- [Aim]
Copy all of the material word for word, except for the pictures.
--------
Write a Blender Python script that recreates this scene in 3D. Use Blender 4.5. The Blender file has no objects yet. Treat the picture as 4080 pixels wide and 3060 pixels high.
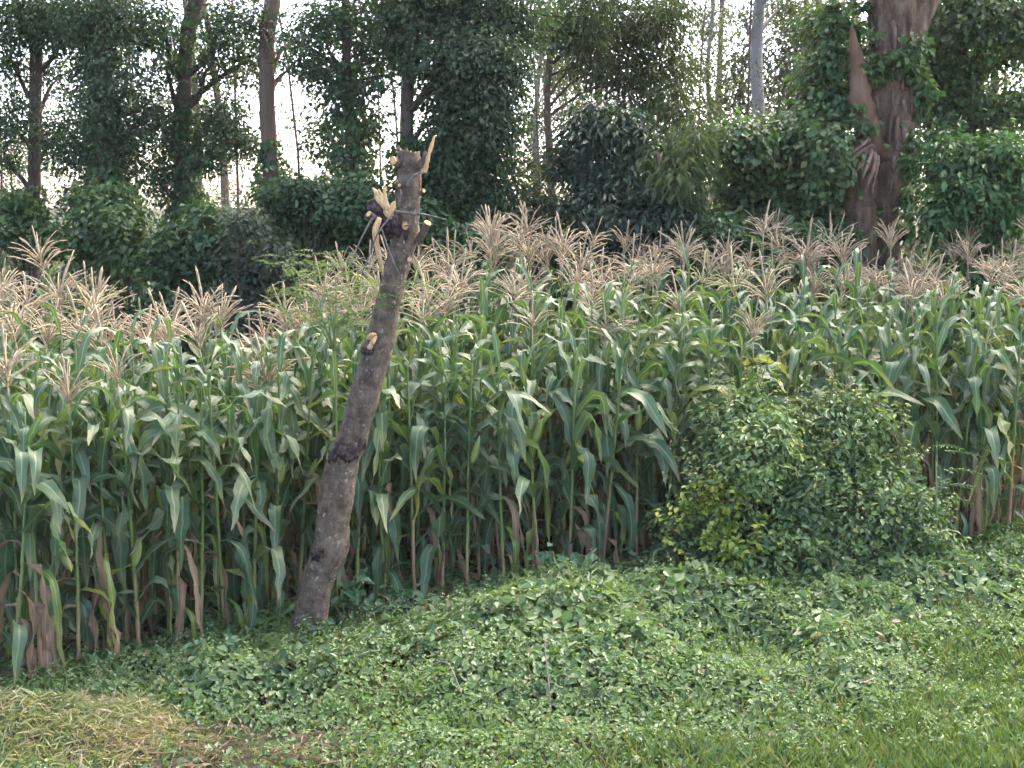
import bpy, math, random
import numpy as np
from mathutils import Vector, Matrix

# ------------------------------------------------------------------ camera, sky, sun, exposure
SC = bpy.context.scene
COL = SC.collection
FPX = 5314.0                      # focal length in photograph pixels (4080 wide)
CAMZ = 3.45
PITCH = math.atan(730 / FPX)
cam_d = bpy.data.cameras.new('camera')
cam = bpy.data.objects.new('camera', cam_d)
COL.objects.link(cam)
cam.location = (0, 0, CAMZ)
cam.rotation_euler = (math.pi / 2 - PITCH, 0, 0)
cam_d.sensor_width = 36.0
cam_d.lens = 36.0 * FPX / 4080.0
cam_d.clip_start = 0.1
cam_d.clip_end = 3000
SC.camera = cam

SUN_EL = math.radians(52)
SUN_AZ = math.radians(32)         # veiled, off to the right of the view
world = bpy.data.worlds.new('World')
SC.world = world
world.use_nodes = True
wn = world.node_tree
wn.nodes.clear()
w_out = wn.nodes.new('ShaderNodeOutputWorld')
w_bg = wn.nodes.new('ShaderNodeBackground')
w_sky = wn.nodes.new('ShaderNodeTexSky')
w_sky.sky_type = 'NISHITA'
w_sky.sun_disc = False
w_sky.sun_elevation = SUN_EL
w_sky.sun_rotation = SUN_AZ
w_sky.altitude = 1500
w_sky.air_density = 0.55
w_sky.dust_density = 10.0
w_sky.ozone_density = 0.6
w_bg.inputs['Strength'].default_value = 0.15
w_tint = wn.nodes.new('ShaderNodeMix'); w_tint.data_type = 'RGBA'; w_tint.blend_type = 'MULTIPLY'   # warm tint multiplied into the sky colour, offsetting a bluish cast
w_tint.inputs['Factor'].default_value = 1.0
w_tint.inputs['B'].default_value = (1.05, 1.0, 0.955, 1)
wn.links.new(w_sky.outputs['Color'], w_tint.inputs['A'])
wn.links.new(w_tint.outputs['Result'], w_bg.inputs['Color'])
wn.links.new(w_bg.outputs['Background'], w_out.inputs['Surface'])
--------
- [Task output]
Write a Blender Python script that recreates this scene in 3D. Use Blender 4.5. The Blender file has no objects yet. Treat the picture as 4080 pixels wide and 3060 pixels high.
import bpy, math, random
import numpy as np
from mathutils import Vector, Matrix

# ------------------------------------------------------------------ camera, sky, sun, exposure
SC = bpy.context.scene
COL = SC.collection
FPX = 5314.0                      # focal length in photograph pixels (4080 wide)
CAMZ = 3.45
PITCH = math.atan(730 / FPX)
cam_d = bpy.data.cameras.new('camera')
cam = bpy.data.objects.new('camera', cam_d)
COL.objects.link(cam)
cam.location = (0, 0, CAMZ)
cam.rotation_euler = (math.pi / 2 - PITCH, 0, 0)
cam_d.sensor_width = 36.0
cam_d.lens = 36.0 * FPX / 4080.0
cam_d.clip_start = 0.1
cam_d.clip_end = 3000
SC.camera = cam

SUN_EL = math.radians(52)
SUN_AZ = math.radians(32)         # veiled, off to the right of the view
world = bpy.data.worlds.new('World')
SC.world = world
world.use_nodes = True
wn = world.node_tree
wn.nodes.clear()
w_out = wn.nodes.new('ShaderNodeOutputWorld')
w_bg = wn.nodes.new('ShaderNodeBackground')
w_sky = wn.nodes.new('ShaderNodeTexSky')
w_sky.sky_type = 'NISHITA'
w_sky.sun_disc = False
w_sky.sun_elevation = SUN_EL
w_sky.sun_rotation = SUN_AZ
w_sky.altitude = 1500
w_sky.air_density = 0.55
w_sky.dust_density = 10.0
w_sky.ozone_density = 0.6
w_bg.inputs['Strength'].default_value = 0.15
w_tint = wn.nodes.new('ShaderNodeMix'); w_tint.data_type = 'RGBA'; w_tint.blend_type = 'MULTIPLY'   # warm tint multiplied into the sky colour, offsetting a bluish cast
w_tint.inputs['Factor'].default_value = 1.0
w_tint.inputs['B'].default_value = (1.05, 1.0, 0.955, 1)
wn.links.new(w_sky.outputs['Color'], w_tint.inputs['A'])
wn.links.new(w_tint.outputs['Result'], w_bg.inputs['Color'])
wn.links.new(w_bg.outputs['Background'], w_out.inputs['Surface'])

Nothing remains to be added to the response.